The setting is a seedy boys school, where Ms. Stone teaches math. (Hey! Henri-Georges wasn't this funny!) Isabelle Adjani, who is always guaranteed to take off her clothes, does it in the first scene, so we get it over with and can get on with the plot. Plot? It's great: wife and mistress team up to murder a really deserving victim. He got this miserable by having to deal with Sharon and being married to Isabella, whose interpretation of the wife is basically Munch's The Scream. They all deserve each other. The question is, who's going to commit the biggest betrayal?

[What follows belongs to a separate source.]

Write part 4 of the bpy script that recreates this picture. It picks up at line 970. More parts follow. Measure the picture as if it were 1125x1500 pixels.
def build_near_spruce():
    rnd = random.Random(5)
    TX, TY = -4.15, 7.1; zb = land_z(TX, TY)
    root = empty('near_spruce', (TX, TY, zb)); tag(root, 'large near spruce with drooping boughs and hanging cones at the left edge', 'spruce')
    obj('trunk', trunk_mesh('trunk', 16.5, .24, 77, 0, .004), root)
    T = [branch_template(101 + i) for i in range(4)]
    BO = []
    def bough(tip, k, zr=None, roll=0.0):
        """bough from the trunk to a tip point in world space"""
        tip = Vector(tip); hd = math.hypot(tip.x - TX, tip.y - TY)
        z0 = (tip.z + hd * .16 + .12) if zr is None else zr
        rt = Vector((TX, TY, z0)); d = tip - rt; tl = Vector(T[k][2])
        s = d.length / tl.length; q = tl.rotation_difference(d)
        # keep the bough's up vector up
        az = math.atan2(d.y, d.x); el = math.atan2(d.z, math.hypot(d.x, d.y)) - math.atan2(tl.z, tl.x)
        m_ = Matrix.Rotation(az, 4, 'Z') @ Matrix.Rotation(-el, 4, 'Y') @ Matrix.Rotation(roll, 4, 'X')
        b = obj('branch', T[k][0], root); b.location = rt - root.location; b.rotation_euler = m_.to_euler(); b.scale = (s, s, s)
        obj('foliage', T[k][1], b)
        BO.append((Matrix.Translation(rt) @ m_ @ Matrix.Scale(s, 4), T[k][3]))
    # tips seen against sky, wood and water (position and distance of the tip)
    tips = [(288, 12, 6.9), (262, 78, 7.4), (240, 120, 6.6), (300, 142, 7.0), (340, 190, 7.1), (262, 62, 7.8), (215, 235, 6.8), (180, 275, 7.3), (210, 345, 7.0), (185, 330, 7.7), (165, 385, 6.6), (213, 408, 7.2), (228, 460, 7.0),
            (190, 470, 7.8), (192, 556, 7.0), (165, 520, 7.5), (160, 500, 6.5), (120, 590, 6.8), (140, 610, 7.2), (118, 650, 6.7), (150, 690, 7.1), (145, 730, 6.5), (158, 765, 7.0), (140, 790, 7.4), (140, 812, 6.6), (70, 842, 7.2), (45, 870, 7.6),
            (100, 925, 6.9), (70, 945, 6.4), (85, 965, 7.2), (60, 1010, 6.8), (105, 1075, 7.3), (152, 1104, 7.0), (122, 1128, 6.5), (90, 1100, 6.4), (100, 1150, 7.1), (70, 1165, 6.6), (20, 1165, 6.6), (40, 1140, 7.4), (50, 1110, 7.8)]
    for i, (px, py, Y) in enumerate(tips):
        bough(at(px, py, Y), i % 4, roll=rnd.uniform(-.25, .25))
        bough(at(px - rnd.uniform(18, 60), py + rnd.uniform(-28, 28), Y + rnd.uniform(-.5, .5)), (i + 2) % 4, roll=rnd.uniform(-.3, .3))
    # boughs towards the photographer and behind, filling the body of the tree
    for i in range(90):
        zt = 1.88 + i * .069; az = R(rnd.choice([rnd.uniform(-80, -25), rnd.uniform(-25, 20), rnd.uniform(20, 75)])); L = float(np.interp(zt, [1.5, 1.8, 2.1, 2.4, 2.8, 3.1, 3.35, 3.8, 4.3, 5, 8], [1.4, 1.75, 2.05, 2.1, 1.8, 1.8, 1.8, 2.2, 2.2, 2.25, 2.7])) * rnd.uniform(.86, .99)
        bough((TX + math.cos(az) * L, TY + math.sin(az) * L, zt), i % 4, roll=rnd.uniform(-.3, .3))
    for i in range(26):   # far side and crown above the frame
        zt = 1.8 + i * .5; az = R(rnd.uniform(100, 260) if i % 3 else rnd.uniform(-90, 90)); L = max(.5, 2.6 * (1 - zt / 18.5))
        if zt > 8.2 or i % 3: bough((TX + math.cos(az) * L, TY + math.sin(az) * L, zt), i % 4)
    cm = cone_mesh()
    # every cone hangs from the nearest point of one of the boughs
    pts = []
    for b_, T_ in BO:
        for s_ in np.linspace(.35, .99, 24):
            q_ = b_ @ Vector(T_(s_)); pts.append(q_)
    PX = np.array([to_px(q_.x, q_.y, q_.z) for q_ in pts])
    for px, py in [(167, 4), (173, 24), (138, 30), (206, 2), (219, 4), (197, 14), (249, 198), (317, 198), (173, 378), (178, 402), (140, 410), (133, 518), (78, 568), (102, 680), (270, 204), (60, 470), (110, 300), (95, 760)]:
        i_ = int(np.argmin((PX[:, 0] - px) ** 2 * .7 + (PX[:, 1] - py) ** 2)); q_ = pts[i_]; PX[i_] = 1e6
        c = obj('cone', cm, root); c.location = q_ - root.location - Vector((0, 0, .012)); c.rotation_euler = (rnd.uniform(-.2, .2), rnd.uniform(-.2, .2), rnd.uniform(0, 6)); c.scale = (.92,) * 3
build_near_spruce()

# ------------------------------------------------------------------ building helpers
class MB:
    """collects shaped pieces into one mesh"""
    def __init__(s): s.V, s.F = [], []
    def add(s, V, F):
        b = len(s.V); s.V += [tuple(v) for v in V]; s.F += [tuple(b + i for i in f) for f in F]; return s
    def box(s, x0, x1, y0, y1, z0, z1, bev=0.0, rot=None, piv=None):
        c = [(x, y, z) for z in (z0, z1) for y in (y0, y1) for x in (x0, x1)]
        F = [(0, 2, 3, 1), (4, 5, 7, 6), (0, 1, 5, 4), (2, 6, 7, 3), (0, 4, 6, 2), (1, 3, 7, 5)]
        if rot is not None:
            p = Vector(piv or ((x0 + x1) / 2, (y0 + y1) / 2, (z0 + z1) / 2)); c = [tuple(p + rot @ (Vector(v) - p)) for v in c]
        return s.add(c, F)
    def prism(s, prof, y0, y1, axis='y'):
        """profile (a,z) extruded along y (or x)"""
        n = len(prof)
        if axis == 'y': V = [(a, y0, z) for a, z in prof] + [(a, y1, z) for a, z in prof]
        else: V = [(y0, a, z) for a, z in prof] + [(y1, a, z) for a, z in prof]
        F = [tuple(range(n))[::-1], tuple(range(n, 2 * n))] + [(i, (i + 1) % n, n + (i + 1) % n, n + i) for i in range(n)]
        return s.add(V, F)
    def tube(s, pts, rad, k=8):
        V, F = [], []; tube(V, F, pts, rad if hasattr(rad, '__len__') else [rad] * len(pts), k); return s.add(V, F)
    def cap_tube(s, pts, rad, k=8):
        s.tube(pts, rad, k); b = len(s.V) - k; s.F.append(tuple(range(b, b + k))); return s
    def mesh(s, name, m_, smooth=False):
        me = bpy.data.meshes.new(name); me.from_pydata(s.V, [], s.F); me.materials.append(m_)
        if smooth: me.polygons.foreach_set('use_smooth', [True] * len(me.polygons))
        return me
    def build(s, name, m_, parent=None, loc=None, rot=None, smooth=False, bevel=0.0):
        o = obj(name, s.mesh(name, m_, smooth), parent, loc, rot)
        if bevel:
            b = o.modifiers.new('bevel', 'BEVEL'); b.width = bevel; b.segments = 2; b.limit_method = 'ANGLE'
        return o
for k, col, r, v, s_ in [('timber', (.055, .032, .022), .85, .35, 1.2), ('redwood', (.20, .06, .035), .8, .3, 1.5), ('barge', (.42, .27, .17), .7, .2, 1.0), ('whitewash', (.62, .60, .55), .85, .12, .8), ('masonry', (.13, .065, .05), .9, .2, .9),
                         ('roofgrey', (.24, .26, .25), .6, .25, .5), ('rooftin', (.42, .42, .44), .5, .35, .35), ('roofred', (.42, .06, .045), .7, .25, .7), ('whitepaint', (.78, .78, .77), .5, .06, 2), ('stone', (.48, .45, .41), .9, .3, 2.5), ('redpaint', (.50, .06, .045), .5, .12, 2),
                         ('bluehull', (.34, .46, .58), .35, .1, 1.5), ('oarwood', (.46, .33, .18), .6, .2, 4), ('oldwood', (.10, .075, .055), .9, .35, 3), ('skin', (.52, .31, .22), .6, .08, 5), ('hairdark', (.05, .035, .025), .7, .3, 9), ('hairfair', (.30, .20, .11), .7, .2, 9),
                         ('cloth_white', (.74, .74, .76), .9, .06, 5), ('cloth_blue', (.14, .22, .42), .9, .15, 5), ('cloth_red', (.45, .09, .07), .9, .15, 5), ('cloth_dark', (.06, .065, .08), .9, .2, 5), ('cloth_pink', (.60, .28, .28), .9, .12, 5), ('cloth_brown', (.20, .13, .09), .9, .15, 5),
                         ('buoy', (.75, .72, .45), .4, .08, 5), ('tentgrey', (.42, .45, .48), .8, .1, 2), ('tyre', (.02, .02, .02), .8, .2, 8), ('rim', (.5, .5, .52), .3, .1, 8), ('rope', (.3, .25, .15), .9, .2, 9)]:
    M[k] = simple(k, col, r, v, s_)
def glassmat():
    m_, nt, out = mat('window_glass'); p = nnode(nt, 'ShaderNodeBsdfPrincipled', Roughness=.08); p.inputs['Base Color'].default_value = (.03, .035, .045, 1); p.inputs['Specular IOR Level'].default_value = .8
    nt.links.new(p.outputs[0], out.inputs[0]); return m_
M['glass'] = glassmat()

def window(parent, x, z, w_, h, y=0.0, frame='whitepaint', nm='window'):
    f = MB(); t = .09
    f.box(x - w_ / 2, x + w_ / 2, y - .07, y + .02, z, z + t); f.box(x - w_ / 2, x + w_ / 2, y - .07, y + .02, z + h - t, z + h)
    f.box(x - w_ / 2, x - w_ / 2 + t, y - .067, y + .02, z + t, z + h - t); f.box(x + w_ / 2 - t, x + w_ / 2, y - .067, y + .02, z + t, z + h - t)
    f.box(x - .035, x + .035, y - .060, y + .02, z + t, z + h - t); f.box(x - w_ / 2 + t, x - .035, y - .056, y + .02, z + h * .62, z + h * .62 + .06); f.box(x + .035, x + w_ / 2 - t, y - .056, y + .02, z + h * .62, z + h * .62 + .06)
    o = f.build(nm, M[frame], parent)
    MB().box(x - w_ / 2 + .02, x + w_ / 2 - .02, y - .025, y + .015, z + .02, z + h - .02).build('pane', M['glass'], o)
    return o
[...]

"Diabolique" has been begging to be remade for years. During my own brief stint as a film executive, I read at least four adaptations, and I knew then - as these filmmakers found out - no widow of a famous French autour was going to let a gang of Americans desecrate the French equivalent of "Cat on a Hot Tin Roof."

For all of you film students, think about "Diabolique" as the ideal international co-production. Reading the credits is like eavesdropping on the executives who decided to make it. "Sharon Stone in the lead? It's a go." "Adjani? Wow! Two sex symbols in one movie!" "Chazz Palminteri? Head to head against the Coen Brothers!" "A French remake? Film my noir and call it auteurism!" And the ancillary guys drool, "Video forever!"

There's nothing wrong with "Diabolique" as Hollywood entertainment. But classy or meaningful it's not. It's simply a spoof of French film noir. The test will be how the French take it; they're not a nation graced with self-irony. They like mystique, and the only mystifying thing in the picture is why Chazz didn't kill the chicks first.